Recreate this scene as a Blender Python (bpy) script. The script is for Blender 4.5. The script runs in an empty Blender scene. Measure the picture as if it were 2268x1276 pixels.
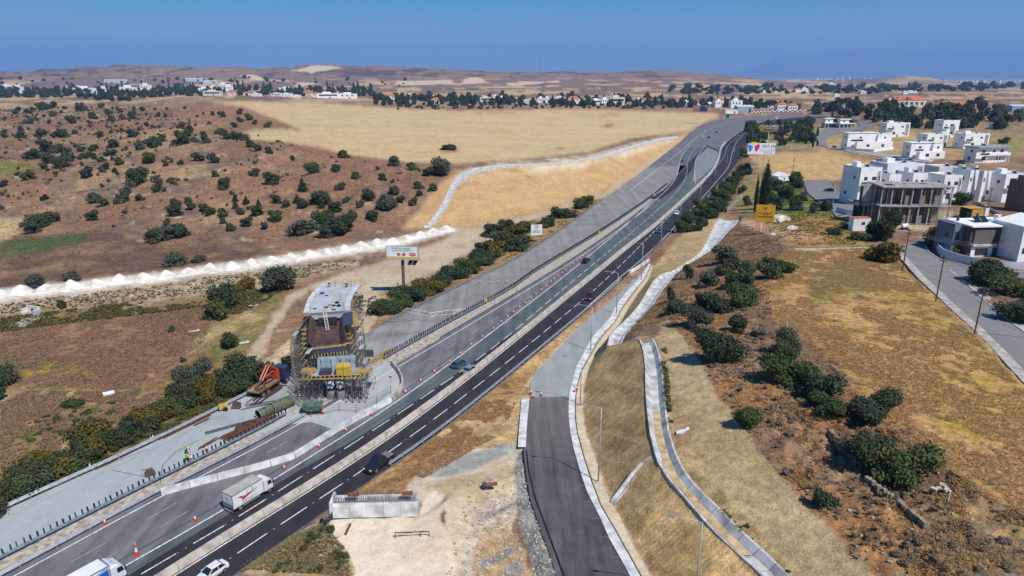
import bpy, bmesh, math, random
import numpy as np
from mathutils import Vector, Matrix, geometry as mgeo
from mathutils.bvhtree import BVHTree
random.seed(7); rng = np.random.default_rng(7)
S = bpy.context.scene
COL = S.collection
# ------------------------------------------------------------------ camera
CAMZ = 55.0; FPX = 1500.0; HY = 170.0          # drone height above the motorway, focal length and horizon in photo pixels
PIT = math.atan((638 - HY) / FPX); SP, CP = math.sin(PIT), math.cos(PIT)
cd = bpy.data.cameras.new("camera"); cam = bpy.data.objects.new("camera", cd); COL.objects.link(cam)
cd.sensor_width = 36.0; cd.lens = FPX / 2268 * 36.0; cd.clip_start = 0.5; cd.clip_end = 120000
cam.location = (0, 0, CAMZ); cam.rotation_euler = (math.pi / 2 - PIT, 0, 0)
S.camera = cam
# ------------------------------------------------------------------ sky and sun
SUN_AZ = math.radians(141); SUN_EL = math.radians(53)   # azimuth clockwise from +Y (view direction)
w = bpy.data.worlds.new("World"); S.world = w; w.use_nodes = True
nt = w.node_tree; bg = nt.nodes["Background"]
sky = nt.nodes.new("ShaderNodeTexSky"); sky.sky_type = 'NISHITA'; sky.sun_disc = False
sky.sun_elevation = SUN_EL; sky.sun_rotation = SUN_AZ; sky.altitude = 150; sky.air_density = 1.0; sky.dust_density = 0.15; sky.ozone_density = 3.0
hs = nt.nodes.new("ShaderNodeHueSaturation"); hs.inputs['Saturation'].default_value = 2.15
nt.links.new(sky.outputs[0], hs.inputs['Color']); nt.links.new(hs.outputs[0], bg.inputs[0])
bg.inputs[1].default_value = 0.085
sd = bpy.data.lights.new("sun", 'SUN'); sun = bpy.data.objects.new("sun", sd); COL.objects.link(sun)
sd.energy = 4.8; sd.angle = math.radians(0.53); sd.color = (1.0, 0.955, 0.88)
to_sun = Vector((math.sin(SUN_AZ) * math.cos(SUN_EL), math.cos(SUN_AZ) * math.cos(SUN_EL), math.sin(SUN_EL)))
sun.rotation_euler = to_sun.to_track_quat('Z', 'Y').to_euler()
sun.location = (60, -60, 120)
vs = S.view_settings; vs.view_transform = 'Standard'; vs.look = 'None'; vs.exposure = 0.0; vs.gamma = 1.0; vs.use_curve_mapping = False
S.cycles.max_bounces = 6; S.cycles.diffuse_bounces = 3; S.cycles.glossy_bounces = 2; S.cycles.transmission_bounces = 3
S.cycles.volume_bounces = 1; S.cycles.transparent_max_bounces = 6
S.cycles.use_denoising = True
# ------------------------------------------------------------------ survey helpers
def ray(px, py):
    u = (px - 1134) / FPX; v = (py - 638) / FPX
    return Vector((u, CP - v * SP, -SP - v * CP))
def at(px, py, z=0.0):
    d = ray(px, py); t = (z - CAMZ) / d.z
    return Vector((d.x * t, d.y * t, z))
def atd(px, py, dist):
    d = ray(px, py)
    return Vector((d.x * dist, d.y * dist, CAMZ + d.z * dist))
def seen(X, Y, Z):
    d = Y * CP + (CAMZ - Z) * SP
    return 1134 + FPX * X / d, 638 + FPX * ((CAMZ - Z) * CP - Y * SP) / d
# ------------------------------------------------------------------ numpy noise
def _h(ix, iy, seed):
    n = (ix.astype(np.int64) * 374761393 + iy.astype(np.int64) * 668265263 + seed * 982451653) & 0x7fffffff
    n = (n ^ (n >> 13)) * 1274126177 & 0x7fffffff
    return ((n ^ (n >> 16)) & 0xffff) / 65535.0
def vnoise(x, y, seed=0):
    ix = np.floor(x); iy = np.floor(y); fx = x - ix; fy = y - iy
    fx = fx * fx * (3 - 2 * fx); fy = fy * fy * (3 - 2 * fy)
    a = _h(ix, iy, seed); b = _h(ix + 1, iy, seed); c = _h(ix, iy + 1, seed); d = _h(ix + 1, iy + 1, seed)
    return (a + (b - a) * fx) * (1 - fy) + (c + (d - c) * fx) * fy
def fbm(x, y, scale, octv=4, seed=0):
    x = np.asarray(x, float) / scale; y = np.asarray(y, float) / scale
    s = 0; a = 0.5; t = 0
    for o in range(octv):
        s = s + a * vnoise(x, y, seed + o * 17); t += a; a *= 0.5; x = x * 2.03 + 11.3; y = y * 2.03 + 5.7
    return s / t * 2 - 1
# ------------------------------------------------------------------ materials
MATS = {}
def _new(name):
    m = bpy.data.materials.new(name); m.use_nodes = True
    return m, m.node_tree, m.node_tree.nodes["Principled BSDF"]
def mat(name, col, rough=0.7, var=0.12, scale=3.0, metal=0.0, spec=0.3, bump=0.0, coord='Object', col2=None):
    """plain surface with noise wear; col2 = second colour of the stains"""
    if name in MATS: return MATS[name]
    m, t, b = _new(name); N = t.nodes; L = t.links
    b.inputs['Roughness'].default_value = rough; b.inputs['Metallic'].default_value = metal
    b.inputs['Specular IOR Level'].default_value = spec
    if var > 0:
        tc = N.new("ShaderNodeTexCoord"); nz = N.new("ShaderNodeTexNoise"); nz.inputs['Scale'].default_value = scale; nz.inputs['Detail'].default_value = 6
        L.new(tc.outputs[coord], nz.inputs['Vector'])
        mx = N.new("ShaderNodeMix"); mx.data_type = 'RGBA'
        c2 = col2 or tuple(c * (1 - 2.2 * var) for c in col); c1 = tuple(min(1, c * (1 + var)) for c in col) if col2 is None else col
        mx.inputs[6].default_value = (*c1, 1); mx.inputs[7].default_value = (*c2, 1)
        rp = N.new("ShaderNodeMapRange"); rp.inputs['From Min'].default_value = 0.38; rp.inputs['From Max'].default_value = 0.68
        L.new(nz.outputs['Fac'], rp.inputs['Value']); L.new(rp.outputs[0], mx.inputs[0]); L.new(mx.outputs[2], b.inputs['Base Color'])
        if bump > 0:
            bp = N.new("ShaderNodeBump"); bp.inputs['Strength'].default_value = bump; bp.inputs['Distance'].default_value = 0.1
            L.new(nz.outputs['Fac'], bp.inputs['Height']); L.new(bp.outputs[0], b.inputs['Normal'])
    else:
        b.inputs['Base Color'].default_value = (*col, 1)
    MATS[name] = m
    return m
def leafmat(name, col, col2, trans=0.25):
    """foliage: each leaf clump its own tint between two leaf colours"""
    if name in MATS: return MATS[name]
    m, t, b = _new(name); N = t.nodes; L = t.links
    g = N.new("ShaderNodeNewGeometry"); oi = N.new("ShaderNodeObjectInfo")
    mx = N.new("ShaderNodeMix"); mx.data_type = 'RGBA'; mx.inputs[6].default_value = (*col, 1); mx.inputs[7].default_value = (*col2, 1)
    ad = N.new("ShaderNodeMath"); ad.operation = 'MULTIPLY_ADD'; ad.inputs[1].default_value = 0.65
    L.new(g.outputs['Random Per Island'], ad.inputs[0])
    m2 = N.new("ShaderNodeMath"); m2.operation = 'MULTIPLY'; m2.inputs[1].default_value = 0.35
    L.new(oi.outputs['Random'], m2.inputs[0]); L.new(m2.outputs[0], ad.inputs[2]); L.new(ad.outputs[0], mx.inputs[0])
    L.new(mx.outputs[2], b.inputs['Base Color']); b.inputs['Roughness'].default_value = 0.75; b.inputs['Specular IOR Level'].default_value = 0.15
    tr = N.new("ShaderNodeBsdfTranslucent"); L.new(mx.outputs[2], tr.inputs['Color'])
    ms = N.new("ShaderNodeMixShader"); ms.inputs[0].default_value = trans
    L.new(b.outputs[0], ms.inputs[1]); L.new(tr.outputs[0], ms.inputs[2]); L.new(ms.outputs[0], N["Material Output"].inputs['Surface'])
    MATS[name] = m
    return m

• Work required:
Sift the material for lines with the string "pixels". Copy each one found.

• Solution to this problem:
Recreate this scene as a Blender Python (bpy) script. The script is for Blender 4.5. The script runs in an empty Blender scene. Measure the picture as if it were 2268x1276 pixels.
CAMZ = 55.0; FPX = 1500.0; HY = 170.0          # drone height above the motorway, focal length and horizon in photo pixels